Vivir en democracia
Vilma Ibarra vilma.ibarra@gmail.com | Miércoles 27 enero, 2010
Vivir en democracia
Hablar mal de nuestro país es un deporte. Todos los días, en cualquier círculo de tertulia no falta quien —lanza en ristre— se lance, no contra los partidos políticos, no contra los políticos sin el grave error de generalizar, no contra una campaña electoral que indudablemente nos quedó debiendo, sino contra la democracia misma y sus instituciones. Tengo amigos profesionales universitarios que dicen sin miramiento alguno que “no creen en la democracia”.
Cuando les pregunto, responden que no creen en nada y me recitan una retahíla interminable: la inseguridad, la corrupción, los pésimos anuncios, los políticos que les caen mal, las encuestas que les mienten y los periodistas también, los funcionarios públicos (todos) vagos, los empresarios (todos) ladrones, el gobierno local que no sirve, las listas de espera de la Caja, los huecos de las calles, los macabros intereses de las farmacéuticas y la Organización Mundial de la Salud que se inventaron una gripe nueva para hacer plata en fin, vaya usted a saber…
Usualmente encuentro en todas esas argumentaciones dos denominadores comunes: 1) los demás pecan, yo no. Los demás tienen obligaciones que no cumplen, yo no. Los demás son victimarios, yo víctima. Los demás son irresponsables, yo solo sufro por su irresponsabilidad.
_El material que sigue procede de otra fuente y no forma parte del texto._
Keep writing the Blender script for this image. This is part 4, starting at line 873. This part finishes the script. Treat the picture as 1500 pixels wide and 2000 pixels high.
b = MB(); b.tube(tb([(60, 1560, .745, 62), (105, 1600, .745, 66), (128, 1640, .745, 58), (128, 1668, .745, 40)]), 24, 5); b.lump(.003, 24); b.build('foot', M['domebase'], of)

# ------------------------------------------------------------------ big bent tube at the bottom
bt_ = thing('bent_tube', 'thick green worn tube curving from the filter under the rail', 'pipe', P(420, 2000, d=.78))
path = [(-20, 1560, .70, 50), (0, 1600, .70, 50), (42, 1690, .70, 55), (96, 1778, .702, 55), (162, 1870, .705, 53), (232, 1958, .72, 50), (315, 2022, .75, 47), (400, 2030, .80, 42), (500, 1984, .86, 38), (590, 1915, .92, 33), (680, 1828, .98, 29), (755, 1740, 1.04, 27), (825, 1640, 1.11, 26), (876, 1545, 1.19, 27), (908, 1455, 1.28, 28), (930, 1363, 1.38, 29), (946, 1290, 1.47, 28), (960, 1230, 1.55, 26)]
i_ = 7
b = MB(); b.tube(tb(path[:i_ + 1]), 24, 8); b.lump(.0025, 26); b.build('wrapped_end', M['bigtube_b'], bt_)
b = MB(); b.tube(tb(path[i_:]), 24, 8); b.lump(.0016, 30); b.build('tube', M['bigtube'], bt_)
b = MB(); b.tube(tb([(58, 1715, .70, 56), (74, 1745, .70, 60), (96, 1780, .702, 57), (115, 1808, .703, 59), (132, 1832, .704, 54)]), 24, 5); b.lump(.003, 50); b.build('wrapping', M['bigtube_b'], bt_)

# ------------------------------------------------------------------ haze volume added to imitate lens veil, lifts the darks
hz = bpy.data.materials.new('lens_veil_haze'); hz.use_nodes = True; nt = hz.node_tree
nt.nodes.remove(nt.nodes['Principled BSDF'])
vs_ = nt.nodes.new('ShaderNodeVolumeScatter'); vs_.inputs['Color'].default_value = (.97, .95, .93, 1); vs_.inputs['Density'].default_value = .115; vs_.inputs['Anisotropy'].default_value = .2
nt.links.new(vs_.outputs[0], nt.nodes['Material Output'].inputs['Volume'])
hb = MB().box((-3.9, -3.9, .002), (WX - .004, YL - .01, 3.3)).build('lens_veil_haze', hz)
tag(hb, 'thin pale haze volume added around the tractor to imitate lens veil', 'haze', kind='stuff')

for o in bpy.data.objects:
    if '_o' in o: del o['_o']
2) también encuentro que mucha gente —por paradójico que parezca— no tiene idea clara de qué es la democracia, qué posibilidades brinda y qué limitaciones tiene. Y como no la entienden, quisieran de la democracia algo que esta no les puede proveer y por eso, seguramente, se tornaron escépticos empedernidos.
En nuestros tres últimos procesos electorales se disparó el abstencionismo por el descrédito hacia la política. En febrero de 2006, 34 de cada 100 electores no se presentaron a cumplir con su deber de emitir el voto. El deterioro de los partidos políticos es real. La forma en que hoy nos es posible desnudar los actos de corrupción (antes también los había pero se podían ocultar) y exigir transparencia y rendición de cuentas sobre el manejo de la cosa pública, ha tenido un efecto higiénico pero también ha dejado la idea de que ahora todo está peor.
Y en lugar de comportarnos como ciudadanos maduros decidimos seguir un comportamiento infantil, recogemos la bola, nos peleamos con el sistema de juego, con los equipos y con el árbitro… y nos vamos para la casa. Y no se vale.
En más de la mitad de los países del mundo no hay democracia. Sistemas políticos represivos conculcan todos los días y de mil formas los derechos más elementales de millones de seres humanos a lo largo y ancho del planeta. Y aunque en muchos otros países sí existen democracias, son tan incipientes o están en tal nivel de degradación, que aunque se llamen así, la verdad no lo son.
Y nosotros, que tenemos una democracia sólida, estable y centenaria decidimos con desdén y menosprecio que no merece la pena hacer el mínimo esfuerzo de cumplir con el deber de presentarnos a las urnas.
Todavía tenemos muchos días para decidirnos y también para conversar con quienes creen que nuestra democracia —debilidades incluidas— no vale lo suficiente.